Teaching is 80-year-old Anne Braden’s latest career. Nine years ago the human rights activist and labor leader became a civil rights instructor at Northern Kentucky University. Braden spoke at one of the last Diversity Week functions Nov. 18.
Her message: students need to stop talking about problems and start fixing them.
Braden has been a participant of the Civil Rights, Labor, Women’s and Anti-War movements.
Braden said she wants her students to be outspoken and visible in their protests.
“If you get yourself in jail, I’ll do everything I can to get you out,” Braden said she tells them, “but I’m not going to give you a better grade for it.”
Braden, a resident of Louisville, Ky., knows what can happen when protesters defy a system. In the 1950s, she and her late husband Carl Braden were charged with sedition when they sold a Louisville home to a black couple. Sedition means resisting lawful authority. Although the case was eventually thrown out of court, her husband spent a year in jail for refusing to cooperate.
Born into a middle-class white family, Braden grew up in Alabama in the midst of segregation. She said she gradually started to question the norm before she realized segregation was wrong. “I never met anyone who could say the truth came in a blazing flame of light,” Braden said of people who joined the Civil Rights Movement. “We just always knew something was wrong.”
Often accused of being a communist and a traitor who wanted to overthrow the government, Braden was told on many occasions to “go back to Russia.” Since her ancestors were among America’s first colonists, Braden said she would say, “you go back. I’ve been here longer than you.”
After years of involvement, Braden said she thinks the Civil Rights Movement never accomplished what it attempted. “Statistics show that blacks are worse off than before the Movement in many ways,” she said.
She cited high poverty rates and low education levels as some of her main concerns. According to the Bureau of Labor, 30 to 40 percent of black males graduate from high school, although before the Brown v. Board of Education case, many all-black schools had test scores similar to or higher than those of their white counterparts.
In 1960, the black poverty rate was 47 percent, a 40 percent drop from the rate in 1940. Today the rate is about 22 percent, but it is improving at a slower rate than was seen pre-Civil Rights.

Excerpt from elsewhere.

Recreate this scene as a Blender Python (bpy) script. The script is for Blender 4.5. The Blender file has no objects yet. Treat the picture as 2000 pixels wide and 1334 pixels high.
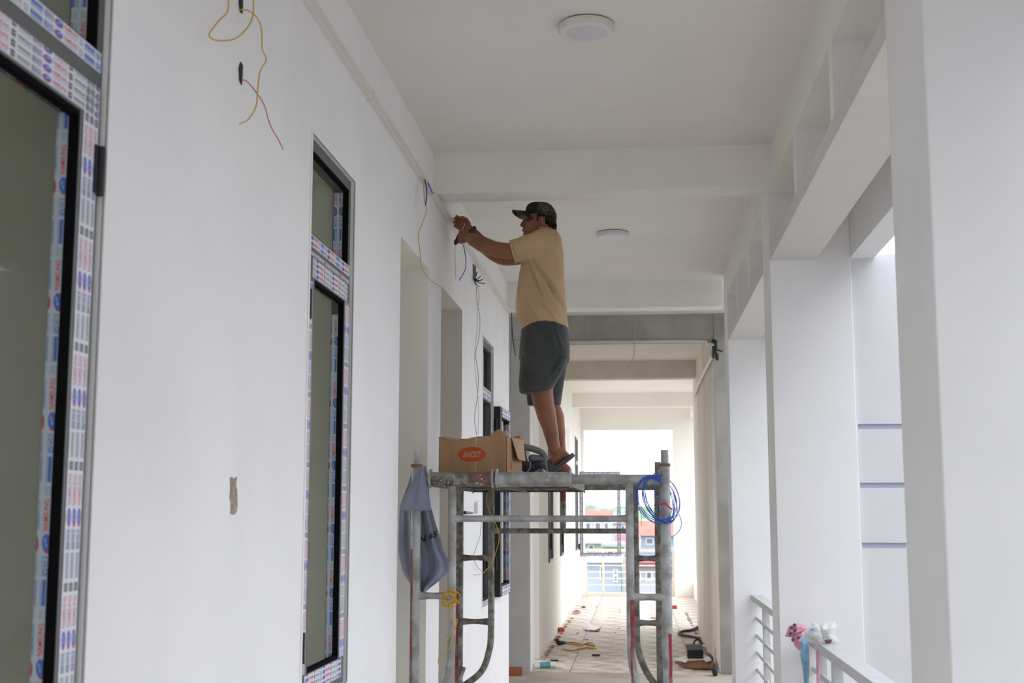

An additional struggle is that today many blacks are raised in single-parent homes. In 1940, 19 percent of black births were out-of-wedlock compared to 70 percent today.
Braden said college students need to open their eyes to see what’s wrong, even though it can be difficult to do something about it. “When you take on a different position on anything, you feel isolated,” she said. “You start to wonder what’s wrong with you and whether you might be crazy. You don’t think that there are other people out there who feel the same way you do.”
College students are realizing that a lot of things need to be fixed in our society, Braden told her audience, adding that she believes there may be a student movement. “It’s always the young people that change things,” she said. “In a way it doesn’t matter who’s in the White House because the people can change things.”
Graduate student Alisha Brown said hearing Braden speak made her want to do something. “I want to get involved,” she said. “I want to join an organization and do something. I’m sure racism exists on campus. Students need to unite together to do something about it.”